▼▼▼

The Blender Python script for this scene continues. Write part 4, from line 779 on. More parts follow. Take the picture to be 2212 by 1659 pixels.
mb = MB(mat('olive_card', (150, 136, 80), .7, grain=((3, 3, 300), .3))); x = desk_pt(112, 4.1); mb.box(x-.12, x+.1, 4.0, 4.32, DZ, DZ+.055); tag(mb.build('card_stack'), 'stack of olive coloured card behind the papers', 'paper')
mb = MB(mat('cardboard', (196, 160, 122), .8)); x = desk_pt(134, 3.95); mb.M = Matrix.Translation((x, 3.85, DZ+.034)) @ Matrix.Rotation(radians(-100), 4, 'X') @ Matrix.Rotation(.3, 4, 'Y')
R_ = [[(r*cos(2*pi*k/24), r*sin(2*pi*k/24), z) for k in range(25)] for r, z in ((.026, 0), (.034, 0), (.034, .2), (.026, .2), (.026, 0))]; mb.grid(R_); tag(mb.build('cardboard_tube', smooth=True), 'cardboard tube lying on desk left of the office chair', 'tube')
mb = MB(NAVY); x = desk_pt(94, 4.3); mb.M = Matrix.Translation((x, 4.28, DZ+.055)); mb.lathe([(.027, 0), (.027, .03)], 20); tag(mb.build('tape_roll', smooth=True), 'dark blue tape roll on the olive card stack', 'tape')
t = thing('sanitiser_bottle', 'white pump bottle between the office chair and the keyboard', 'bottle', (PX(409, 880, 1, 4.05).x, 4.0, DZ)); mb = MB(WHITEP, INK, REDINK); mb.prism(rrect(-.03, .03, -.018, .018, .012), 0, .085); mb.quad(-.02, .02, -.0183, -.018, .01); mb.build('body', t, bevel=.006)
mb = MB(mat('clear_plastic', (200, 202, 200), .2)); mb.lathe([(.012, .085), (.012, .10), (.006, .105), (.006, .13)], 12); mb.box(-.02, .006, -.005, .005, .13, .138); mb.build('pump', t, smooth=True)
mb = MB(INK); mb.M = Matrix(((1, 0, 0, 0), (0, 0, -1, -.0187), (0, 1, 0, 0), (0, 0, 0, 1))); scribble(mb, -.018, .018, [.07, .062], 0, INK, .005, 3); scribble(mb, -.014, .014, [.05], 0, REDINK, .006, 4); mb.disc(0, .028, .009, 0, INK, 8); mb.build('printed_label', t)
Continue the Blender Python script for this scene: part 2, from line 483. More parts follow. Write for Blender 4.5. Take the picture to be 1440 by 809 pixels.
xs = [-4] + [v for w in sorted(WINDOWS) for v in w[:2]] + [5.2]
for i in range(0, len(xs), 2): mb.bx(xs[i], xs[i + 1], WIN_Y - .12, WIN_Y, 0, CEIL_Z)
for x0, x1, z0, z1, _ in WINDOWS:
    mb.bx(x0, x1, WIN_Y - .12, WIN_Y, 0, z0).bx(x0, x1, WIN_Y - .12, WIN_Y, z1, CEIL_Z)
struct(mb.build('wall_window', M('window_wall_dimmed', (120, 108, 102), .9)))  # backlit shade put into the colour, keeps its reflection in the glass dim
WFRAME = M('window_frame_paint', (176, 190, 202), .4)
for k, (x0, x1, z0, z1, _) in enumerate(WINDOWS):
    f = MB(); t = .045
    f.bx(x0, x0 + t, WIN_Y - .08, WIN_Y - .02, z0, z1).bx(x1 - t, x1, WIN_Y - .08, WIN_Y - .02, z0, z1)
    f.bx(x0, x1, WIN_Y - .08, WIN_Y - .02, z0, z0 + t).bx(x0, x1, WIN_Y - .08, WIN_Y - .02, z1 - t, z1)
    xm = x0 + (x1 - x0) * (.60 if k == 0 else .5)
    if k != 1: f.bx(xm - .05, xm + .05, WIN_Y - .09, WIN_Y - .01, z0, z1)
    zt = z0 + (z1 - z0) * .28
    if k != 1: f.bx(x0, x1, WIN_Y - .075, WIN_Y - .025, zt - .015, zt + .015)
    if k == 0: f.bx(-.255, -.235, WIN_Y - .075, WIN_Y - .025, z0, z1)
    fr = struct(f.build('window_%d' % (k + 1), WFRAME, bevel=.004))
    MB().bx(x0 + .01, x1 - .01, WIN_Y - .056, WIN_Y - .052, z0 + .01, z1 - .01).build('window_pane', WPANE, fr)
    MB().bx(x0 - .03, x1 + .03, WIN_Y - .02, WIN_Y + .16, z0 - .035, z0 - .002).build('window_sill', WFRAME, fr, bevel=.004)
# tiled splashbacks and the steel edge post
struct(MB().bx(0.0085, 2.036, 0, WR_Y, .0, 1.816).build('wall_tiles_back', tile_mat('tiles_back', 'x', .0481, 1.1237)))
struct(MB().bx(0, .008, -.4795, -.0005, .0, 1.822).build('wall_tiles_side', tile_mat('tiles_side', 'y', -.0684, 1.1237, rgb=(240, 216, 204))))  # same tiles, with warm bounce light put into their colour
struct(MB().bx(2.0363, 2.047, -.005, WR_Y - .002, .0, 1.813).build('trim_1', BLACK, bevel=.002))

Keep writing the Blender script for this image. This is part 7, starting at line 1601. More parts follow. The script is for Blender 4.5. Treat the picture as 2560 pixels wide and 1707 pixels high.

▲▲▲

_SHORT PROBLEM_
Transcribe each line of the data above, unaltered, from the one where "for i in range(0, len(xs), 2): mb.bx(xs[i], xs[i" appears to the one where "mb.bx(x0, x1, WIN_Y" appears, inclusive of both.

_FINAL ANSWER_
for i in range(0, len(xs), 2): mb.bx(xs[i], xs[i + 1], WIN_Y - .12, WIN_Y, 0, CEIL_Z)
for x0, x1, z0, z1, _ in WINDOWS:
    mb.bx(x0, x1, WIN_Y - .12, WIN_Y, 0, z0).bx(x0, x1, WIN_Y - .12, WIN_Y, z1, CEIL_Z)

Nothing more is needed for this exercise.